Supplied information
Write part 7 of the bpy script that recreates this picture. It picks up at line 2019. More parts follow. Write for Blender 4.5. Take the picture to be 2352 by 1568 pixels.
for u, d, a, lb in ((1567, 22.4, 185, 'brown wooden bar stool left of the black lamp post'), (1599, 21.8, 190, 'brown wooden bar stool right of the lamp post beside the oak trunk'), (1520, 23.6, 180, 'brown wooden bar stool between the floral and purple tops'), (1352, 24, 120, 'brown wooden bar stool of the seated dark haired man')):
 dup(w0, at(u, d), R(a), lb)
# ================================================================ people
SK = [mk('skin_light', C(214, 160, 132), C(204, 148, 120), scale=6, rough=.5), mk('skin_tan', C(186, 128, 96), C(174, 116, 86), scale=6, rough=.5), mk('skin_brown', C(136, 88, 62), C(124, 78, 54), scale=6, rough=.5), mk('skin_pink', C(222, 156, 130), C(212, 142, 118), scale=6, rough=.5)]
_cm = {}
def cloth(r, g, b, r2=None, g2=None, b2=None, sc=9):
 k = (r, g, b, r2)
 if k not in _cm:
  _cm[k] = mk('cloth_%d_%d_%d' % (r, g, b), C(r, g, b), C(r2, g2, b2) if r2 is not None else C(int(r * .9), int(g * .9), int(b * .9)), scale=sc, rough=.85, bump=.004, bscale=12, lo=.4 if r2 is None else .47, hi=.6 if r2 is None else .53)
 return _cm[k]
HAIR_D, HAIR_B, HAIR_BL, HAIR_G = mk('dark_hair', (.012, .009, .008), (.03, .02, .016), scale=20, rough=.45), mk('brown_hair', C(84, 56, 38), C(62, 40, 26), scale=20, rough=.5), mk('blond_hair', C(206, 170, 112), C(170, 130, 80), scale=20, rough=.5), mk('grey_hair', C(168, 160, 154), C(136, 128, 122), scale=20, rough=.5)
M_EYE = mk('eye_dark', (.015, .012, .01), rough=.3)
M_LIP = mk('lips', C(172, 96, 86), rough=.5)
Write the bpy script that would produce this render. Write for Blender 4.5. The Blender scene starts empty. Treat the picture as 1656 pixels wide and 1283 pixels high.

The task
Every record should be given again exactly.

Output of the exercise
Write part 7 of the bpy script that recreates this picture. It picks up at line 2019. More parts follow. Write for Blender 4.5. Take the picture to be 2352 by 1568 pixels.
for u, d, a, lb in ((1567, 22.4, 185, 'brown wooden bar stool left of the black lamp post'), (1599, 21.8, 190, 'brown wooden bar stool right of the lamp post beside the oak trunk'), (1520, 23.6, 180, 'brown wooden bar stool between the floral and purple tops'), (1352, 24, 120, 'brown wooden bar stool of the seated dark haired man')):
 dup(w0, at(u, d), R(a), lb)
# ================================================================ people
SK = [mk('skin_light', C(214, 160, 132), C(204, 148, 120), scale=6, rough=.5), mk('skin_tan', C(186, 128, 96), C(174, 116, 86), scale=6, rough=.5), mk('skin_brown', C(136, 88, 62), C(124, 78, 54), scale=6, rough=.5), mk('skin_pink', C(222, 156, 130), C(212, 142, 118), scale=6, rough=.5)]
_cm = {}
def cloth(r, g, b, r2=None, g2=None, b2=None, sc=9):
 k = (r, g, b, r2)
 if k not in _cm:
  _cm[k] = mk('cloth_%d_%d_%d' % (r, g, b), C(r, g, b), C(r2, g2, b2) if r2 is not None else C(int(r * .9), int(g * .9), int(b * .9)), scale=sc, rough=.85, bump=.004, bscale=12, lo=.4 if r2 is None else .47, hi=.6 if r2 is None else .53)
 return _cm[k]
HAIR_D, HAIR_B, HAIR_BL, HAIR_G = mk('dark_hair', (.012, .009, .008), (.03, .02, .016), scale=20, rough=.45), mk('brown_hair', C(84, 56, 38), C(62, 40, 26), scale=20, rough=.5), mk('blond_hair', C(206, 170, 112), C(170, 130, 80), scale=20, rough=.5), mk('grey_hair', C(168, 160, 154), C(136, 128, 122), scale=20, rough=.5)
M_EYE = mk('eye_dark', (.015, .012, .01), rough=.3)
M_LIP = mk('lips', C(172, 96, 86), rough=.5)
Write the bpy script that would produce this render. Write for Blender 4.5. The Blender scene starts empty. Treat the picture as 1656 pixels wide and 1283 pixels high.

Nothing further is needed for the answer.